イスラム主義勢力タリバンが昨年8月に復権したアフガニスタンで、文化財の修繕や調査が停滞している。政変による混乱のさなか、貴重な仏教遺跡の壁画がはぎ取られる被害も出ている。
6月上旬、中部バーミヤンにある世界遺産の仏教遺跡群には一般の観光客に交じり、銃を持ったタリバンの戦闘員たちがいた。偶像崇拝を禁じるタリバンによって2001年に爆破された西大仏(高さ55メートル)の石窟(せっくつ)を眺めた後、立ち入り禁止となっている遺物の保管庫に入ったり、石窟内の階段をよじ登ったりしていた。ユネスコ(国連教育科学文化機関)の支援のもと日独などが修復作業を続けてきた。
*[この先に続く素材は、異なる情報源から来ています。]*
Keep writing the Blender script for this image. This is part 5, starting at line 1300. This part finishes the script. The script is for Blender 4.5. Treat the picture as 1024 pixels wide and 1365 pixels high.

ところが、文化財保護に詳しい現地の専門家は朝日新聞の取材に対し、「今年に入り、石窟内の仏教壁画の一部が盗まれていたことが分かった」と証言した。保存状態が良く、鮮明な壁画は石窟にドアを設置し、鍵をかけて守ってきたが、少なくとも5点がはぎ取られたという。「文化財としての価値の高い壁画ばかりがはぎ取られていたようだ。手慣れた者の犯行だろう」と指摘する。